— START STORED RECORDS —

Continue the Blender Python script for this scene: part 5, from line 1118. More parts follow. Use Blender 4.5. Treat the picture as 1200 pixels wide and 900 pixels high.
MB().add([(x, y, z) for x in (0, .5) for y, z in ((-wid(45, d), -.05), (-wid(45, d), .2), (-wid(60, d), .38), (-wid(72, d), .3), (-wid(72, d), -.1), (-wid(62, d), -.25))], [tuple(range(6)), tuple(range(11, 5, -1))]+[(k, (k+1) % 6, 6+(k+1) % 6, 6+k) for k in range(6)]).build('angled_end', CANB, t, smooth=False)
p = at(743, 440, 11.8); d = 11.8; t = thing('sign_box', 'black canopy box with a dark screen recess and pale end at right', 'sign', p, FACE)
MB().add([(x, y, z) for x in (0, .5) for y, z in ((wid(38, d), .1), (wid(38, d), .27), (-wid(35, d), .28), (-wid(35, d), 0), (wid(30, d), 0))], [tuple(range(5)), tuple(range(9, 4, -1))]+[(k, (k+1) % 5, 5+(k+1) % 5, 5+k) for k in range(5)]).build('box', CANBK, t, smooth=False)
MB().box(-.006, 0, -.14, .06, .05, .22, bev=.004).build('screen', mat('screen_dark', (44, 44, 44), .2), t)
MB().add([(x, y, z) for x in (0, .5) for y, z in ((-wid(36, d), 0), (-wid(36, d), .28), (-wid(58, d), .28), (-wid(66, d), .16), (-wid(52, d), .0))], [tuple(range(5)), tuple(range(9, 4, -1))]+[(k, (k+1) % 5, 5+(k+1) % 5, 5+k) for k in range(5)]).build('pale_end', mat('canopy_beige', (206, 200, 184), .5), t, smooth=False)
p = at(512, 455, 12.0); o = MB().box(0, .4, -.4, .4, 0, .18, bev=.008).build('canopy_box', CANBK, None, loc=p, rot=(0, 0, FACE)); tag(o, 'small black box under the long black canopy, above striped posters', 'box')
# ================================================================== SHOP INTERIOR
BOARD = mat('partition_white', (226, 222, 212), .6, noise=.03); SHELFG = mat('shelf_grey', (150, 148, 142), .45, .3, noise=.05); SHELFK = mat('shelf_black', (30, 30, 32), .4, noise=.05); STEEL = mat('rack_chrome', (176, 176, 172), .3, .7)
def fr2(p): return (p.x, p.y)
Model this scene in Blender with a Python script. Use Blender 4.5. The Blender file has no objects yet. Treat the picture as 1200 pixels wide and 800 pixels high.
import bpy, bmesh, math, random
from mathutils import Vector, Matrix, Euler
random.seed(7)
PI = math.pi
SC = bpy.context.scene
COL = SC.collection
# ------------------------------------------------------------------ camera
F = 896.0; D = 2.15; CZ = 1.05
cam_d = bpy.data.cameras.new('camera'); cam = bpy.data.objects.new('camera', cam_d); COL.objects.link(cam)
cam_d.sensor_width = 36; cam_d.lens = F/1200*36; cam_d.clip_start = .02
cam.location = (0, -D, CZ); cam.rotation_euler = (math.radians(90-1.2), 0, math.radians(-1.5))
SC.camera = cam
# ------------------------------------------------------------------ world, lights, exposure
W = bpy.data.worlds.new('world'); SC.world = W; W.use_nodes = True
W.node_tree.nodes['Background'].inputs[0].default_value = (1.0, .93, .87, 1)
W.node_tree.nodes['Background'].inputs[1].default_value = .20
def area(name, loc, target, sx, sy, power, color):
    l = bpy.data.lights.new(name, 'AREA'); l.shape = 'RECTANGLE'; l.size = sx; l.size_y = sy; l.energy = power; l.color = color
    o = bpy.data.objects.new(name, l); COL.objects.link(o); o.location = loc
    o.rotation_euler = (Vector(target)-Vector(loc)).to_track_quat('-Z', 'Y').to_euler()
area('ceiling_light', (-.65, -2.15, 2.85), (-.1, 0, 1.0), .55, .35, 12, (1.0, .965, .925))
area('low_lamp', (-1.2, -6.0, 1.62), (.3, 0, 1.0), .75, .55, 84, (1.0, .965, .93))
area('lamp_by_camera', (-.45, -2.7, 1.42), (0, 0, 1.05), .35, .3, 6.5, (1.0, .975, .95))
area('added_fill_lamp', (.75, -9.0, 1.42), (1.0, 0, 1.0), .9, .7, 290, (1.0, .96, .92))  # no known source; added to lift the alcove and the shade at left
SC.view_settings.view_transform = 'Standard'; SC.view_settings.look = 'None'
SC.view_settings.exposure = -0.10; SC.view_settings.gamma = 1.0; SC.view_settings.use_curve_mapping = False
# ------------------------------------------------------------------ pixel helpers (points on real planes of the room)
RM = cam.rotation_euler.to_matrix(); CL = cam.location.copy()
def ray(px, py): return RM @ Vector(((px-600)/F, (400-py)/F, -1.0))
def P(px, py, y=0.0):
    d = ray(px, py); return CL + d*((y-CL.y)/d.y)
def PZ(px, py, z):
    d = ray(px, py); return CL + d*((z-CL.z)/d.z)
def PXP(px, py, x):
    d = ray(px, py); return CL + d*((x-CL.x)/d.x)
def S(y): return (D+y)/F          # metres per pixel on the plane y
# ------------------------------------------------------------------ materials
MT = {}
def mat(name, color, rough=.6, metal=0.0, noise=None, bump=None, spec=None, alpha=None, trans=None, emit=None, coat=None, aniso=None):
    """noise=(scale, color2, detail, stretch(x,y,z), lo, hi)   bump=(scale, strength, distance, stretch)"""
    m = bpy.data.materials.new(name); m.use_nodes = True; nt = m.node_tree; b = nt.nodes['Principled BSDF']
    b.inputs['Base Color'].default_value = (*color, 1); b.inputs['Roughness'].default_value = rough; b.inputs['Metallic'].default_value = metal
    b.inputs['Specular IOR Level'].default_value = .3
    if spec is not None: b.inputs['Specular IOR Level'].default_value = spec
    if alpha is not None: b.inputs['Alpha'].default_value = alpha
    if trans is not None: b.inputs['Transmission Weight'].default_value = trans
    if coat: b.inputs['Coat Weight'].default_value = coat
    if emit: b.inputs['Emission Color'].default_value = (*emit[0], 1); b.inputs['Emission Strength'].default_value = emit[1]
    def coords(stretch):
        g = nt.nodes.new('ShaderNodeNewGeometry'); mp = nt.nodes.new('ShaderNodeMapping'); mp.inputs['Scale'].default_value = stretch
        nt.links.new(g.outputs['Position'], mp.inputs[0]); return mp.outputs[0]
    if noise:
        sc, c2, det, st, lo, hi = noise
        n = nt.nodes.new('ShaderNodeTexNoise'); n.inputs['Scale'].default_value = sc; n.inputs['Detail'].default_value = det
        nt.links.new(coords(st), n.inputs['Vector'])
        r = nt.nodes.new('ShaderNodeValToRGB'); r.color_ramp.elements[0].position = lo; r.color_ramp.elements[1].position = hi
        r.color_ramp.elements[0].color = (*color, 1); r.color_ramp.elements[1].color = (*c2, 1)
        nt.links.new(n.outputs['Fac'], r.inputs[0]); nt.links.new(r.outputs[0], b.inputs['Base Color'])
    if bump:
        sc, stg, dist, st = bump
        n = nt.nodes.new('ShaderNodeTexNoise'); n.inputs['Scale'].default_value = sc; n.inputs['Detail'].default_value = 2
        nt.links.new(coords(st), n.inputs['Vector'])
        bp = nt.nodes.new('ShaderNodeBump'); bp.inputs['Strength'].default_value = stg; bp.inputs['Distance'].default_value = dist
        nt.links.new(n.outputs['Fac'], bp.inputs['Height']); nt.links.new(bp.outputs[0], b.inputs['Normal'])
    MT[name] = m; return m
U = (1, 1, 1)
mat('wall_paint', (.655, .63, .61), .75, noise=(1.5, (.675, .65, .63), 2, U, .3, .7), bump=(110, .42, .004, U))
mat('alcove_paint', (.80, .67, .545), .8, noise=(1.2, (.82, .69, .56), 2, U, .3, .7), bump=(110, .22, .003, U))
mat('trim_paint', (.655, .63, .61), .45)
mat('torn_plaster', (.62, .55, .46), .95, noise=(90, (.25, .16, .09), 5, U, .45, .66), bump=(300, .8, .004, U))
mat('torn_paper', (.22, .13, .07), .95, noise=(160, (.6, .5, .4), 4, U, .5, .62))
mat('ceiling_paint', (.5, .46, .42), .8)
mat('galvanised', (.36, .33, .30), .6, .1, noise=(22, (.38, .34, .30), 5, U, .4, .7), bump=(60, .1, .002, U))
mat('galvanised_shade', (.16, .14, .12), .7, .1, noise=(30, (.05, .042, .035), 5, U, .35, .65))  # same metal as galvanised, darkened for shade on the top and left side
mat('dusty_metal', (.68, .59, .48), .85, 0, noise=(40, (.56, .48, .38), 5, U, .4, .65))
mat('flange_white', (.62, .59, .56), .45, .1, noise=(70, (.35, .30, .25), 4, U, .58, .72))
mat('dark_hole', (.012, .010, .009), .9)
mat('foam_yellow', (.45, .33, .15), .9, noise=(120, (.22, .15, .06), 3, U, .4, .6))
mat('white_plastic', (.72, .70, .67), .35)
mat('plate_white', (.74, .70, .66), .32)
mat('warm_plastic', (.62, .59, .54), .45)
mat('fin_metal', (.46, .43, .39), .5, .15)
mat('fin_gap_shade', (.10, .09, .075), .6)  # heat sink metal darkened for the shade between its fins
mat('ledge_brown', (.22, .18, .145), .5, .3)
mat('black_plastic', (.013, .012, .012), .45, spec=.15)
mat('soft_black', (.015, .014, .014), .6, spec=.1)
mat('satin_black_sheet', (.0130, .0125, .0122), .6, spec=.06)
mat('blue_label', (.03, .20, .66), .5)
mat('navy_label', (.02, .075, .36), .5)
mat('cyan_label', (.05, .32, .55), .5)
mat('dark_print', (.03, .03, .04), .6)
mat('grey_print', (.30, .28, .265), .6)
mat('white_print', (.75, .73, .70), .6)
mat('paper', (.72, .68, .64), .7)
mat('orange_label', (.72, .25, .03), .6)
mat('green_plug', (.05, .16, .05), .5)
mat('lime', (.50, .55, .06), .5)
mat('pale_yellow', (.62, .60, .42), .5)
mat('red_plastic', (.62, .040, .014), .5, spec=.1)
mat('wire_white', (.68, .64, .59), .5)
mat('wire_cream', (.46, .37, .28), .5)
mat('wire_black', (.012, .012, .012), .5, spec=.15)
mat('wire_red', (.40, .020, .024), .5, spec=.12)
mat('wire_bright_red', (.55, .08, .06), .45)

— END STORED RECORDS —

Where a line contains "this", copy that line.

Continue the Blender Python script for this scene: part 5, from line 1118. More parts follow. Use Blender 4.5. Treat the picture as 1200 pixels wide and 900 pixels high.
Model this scene in Blender with a Python script. Use Blender 4.5. The Blender file has no objects yet. Treat the picture as 1200 pixels wide and 800 pixels high.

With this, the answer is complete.